* begin Record extracts *

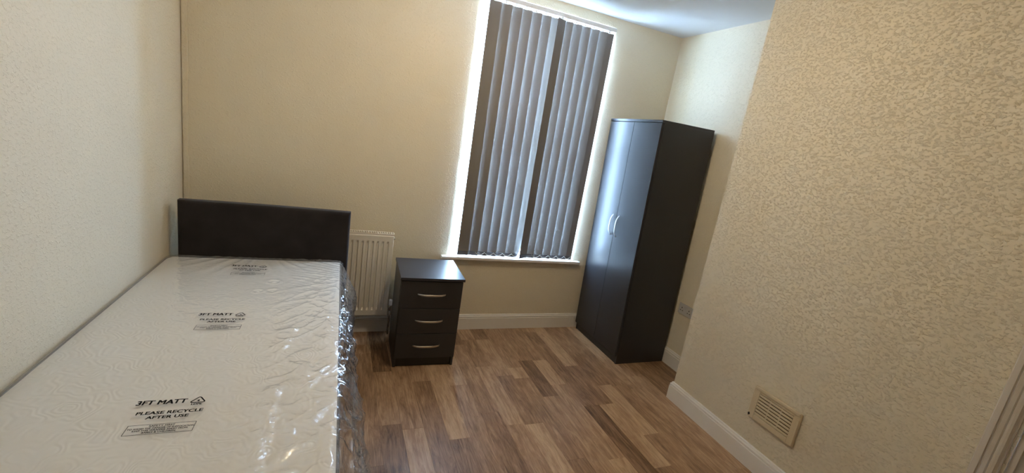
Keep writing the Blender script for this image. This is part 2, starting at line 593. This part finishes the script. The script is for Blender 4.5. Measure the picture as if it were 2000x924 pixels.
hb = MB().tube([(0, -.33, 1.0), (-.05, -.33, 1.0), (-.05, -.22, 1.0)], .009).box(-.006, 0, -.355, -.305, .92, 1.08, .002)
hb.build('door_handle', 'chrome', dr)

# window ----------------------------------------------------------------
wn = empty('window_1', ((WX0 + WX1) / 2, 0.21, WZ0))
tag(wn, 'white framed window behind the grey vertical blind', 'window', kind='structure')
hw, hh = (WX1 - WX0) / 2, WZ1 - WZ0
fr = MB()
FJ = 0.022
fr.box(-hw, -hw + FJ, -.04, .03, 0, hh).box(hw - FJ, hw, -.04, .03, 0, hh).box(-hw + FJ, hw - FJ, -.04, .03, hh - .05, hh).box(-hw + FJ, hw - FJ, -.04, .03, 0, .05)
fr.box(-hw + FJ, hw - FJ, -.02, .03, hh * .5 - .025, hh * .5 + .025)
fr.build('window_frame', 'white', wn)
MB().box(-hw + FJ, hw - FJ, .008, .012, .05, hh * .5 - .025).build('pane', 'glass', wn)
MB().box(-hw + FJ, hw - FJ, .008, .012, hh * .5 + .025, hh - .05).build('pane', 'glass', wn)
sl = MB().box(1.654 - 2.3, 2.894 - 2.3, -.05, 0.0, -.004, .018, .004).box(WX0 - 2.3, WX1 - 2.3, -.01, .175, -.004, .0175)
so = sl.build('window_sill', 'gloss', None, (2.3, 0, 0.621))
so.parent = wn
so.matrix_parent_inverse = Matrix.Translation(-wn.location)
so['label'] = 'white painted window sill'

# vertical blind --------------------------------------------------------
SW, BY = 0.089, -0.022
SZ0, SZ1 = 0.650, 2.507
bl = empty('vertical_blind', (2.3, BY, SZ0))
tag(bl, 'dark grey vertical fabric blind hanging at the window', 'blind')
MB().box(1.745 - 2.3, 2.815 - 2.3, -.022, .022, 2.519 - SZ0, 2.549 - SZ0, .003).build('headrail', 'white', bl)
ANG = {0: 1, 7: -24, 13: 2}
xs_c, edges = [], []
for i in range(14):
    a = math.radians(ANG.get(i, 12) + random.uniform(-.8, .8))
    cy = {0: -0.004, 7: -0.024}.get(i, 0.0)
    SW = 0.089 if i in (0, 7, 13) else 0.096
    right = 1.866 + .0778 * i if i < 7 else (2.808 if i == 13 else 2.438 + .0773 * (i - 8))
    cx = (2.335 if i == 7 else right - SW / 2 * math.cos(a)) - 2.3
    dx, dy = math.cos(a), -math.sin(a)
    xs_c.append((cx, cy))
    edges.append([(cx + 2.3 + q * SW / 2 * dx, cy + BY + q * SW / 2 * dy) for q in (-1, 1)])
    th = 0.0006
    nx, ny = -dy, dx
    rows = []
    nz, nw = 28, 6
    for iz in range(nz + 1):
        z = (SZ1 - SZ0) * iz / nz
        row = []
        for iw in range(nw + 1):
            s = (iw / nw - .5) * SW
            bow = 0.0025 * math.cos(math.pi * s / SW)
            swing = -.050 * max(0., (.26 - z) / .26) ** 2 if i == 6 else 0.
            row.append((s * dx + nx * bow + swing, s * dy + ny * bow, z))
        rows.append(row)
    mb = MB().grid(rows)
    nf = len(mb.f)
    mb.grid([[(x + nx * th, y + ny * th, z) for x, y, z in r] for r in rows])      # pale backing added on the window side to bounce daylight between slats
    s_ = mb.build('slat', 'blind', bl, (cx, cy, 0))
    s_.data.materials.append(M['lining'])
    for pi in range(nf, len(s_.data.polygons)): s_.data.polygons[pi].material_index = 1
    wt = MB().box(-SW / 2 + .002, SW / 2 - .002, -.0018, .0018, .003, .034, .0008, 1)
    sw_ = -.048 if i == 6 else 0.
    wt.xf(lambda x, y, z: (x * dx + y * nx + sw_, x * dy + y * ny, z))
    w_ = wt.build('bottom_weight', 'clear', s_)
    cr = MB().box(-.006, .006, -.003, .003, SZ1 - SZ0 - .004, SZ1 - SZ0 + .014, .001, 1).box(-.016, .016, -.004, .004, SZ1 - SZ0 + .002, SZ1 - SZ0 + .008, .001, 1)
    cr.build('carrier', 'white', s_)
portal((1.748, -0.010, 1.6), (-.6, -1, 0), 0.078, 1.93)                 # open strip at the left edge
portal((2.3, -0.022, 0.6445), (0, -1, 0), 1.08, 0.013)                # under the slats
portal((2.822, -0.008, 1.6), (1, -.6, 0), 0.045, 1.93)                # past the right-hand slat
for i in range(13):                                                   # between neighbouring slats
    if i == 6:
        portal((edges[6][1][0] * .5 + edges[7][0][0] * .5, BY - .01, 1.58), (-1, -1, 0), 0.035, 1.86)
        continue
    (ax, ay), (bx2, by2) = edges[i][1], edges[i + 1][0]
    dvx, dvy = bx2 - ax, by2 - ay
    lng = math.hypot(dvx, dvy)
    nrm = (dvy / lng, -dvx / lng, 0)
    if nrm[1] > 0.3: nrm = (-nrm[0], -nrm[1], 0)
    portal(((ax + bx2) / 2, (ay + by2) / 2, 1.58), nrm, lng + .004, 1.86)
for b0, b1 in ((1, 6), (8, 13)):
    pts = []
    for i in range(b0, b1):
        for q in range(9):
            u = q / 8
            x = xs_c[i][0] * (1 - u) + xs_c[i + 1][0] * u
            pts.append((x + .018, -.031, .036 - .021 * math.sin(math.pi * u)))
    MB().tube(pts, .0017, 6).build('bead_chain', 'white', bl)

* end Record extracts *
* begin Record extracts *

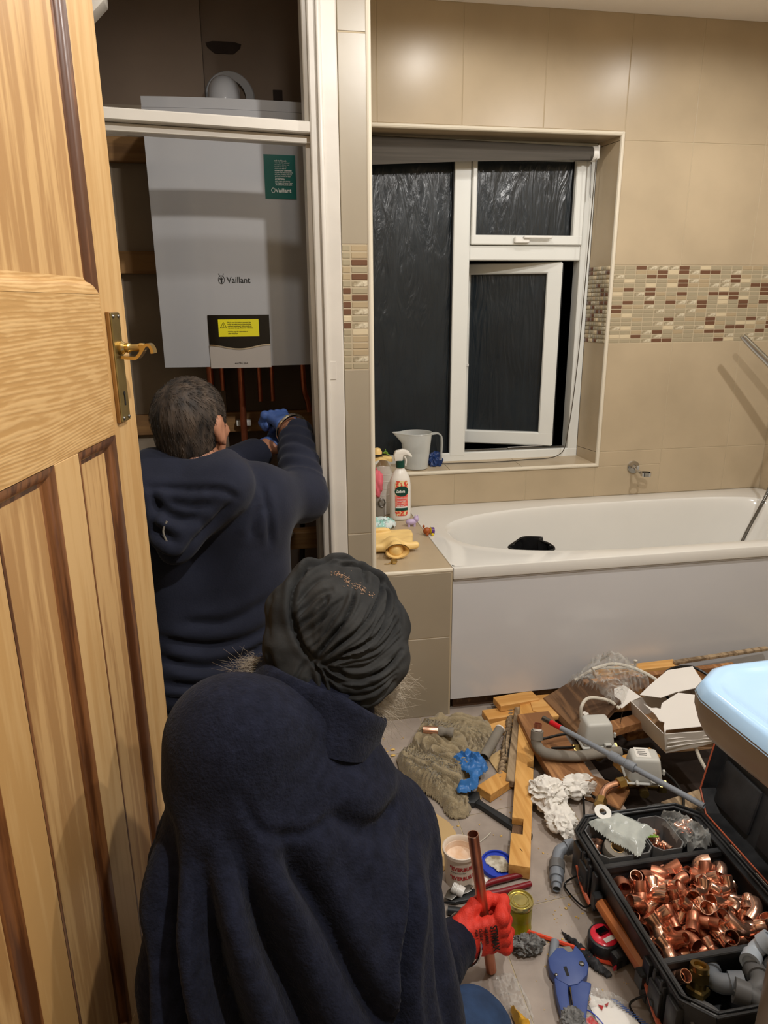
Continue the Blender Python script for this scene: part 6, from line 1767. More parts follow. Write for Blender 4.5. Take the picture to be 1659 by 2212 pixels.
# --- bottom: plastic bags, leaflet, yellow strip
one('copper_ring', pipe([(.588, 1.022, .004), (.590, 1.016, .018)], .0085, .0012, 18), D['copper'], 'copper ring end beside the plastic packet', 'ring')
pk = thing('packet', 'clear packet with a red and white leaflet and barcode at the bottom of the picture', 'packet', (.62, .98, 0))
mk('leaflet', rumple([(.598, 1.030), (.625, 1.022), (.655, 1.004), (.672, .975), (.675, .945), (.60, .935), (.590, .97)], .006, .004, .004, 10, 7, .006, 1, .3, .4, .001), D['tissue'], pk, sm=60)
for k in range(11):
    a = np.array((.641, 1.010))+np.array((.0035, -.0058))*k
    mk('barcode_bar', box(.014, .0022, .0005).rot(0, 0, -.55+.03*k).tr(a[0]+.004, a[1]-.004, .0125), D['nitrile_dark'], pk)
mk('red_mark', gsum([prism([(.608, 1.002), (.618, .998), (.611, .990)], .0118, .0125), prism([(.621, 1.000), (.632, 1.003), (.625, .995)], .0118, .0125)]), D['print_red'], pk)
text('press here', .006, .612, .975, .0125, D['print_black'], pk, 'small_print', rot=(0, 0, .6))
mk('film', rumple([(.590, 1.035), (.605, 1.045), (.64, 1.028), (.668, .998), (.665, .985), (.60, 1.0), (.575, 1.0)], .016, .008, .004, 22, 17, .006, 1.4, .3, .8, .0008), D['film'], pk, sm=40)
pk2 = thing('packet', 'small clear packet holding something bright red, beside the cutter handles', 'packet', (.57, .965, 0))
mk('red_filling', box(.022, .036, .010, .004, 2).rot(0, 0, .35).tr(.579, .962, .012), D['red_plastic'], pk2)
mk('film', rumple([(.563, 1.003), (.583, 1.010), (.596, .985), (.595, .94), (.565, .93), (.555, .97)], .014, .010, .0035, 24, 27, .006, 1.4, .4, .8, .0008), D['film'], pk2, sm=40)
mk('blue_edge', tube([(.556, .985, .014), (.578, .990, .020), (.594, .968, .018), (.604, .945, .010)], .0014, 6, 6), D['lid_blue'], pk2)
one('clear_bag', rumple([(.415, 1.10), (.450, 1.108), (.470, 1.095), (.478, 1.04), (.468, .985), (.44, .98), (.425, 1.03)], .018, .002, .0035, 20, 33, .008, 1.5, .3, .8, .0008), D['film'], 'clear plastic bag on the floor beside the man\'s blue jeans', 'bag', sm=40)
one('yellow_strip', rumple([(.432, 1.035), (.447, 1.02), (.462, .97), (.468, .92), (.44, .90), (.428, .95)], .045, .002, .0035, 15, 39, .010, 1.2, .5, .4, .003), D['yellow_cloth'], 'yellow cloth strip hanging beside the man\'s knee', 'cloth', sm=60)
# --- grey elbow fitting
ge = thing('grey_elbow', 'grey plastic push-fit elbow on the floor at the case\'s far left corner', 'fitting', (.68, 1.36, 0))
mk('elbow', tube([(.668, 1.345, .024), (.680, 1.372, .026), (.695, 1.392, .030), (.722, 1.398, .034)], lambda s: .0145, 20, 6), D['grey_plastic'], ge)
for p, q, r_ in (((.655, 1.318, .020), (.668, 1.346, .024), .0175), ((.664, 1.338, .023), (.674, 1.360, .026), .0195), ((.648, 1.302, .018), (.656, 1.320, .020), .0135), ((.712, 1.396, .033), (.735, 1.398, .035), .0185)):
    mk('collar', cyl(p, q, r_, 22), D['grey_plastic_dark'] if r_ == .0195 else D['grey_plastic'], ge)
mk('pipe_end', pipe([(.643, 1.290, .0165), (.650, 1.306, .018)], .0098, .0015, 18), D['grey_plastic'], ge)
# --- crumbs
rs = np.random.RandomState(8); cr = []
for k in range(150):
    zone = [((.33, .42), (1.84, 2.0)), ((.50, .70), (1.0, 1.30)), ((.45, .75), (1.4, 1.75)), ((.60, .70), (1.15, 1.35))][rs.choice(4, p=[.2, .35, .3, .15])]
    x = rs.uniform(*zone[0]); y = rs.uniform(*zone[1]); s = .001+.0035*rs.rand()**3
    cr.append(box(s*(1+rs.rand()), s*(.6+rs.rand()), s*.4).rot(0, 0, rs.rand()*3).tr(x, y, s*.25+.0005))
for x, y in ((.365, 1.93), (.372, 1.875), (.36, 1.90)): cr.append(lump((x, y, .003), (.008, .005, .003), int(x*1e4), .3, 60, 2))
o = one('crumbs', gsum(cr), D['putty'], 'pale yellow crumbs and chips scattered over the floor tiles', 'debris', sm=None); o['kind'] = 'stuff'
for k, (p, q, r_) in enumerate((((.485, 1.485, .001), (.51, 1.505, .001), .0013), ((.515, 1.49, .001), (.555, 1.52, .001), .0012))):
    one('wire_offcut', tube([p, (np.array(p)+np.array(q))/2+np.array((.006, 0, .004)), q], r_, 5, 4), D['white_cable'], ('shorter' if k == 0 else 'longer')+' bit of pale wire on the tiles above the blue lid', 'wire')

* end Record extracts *
* begin Record extracts *

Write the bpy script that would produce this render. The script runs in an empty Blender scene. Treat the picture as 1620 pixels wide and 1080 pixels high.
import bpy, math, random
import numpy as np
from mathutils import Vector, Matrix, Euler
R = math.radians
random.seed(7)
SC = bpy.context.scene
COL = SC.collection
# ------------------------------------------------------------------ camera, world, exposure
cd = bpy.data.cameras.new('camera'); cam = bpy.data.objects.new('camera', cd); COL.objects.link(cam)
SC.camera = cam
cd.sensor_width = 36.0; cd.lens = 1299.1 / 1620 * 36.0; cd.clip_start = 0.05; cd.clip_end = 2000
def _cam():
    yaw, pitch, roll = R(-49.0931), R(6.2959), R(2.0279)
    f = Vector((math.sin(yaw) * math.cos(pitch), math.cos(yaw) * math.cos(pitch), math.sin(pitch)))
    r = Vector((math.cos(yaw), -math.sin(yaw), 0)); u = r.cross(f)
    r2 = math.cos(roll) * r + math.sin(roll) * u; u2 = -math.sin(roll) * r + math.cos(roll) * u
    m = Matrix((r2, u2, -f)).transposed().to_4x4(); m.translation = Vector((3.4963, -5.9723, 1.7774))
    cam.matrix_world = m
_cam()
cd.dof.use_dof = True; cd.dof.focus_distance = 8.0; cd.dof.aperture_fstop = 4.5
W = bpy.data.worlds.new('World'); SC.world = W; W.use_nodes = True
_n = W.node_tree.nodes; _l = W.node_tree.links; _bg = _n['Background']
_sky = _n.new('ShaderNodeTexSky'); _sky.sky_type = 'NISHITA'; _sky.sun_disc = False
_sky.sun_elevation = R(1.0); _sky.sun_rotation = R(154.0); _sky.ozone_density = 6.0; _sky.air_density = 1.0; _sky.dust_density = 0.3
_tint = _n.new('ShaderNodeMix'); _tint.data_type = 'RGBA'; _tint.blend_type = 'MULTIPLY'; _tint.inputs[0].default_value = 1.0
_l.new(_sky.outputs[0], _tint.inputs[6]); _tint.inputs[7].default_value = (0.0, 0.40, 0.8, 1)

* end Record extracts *

All lines above from the one containing "Write the bpy" to the one containing "0.40, 0.8, 1)" must be repeated exactly, both lines included, and no others.

Write the bpy script that would produce this render. The script runs in an empty Blender scene. Treat the picture as 1620 pixels wide and 1080 pixels high.
import bpy, math, random
import numpy as np
from mathutils import Vector, Matrix, Euler
R = math.radians
random.seed(7)
SC = bpy.context.scene
COL = SC.collection
# ------------------------------------------------------------------ camera, world, exposure
cd = bpy.data.cameras.new('camera'); cam = bpy.data.objects.new('camera', cd); COL.objects.link(cam)
SC.camera = cam
cd.sensor_width = 36.0; cd.lens = 1299.1 / 1620 * 36.0; cd.clip_start = 0.05; cd.clip_end = 2000
def _cam():
    yaw, pitch, roll = R(-49.0931), R(6.2959), R(2.0279)
    f = Vector((math.sin(yaw) * math.cos(pitch), math.cos(yaw) * math.cos(pitch), math.sin(pitch)))
    r = Vector((math.cos(yaw), -math.sin(yaw), 0)); u = r.cross(f)
    r2 = math.cos(roll) * r + math.sin(roll) * u; u2 = -math.sin(roll) * r + math.cos(roll) * u
    m = Matrix((r2, u2, -f)).transposed().to_4x4(); m.translation = Vector((3.4963, -5.9723, 1.7774))
    cam.matrix_world = m
_cam()
cd.dof.use_dof = True; cd.dof.focus_distance = 8.0; cd.dof.aperture_fstop = 4.5
W = bpy.data.worlds.new('World'); SC.world = W; W.use_nodes = True
_n = W.node_tree.nodes; _l = W.node_tree.links; _bg = _n['Background']
_sky = _n.new('ShaderNodeTexSky'); _sky.sky_type = 'NISHITA'; _sky.sun_disc = False
_sky.sun_elevation = R(1.0); _sky.sun_rotation = R(154.0); _sky.ozone_density = 6.0; _sky.air_density = 1.0; _sky.dust_density = 0.3
_tint = _n.new('ShaderNodeMix'); _tint.data_type = 'RGBA'; _tint.blend_type = 'MULTIPLY'; _tint.inputs[0].default_value = 1.0
_l.new(_sky.outputs[0], _tint.inputs[6]); _tint.inputs[7].default_value = (0.0, 0.40, 0.8, 1)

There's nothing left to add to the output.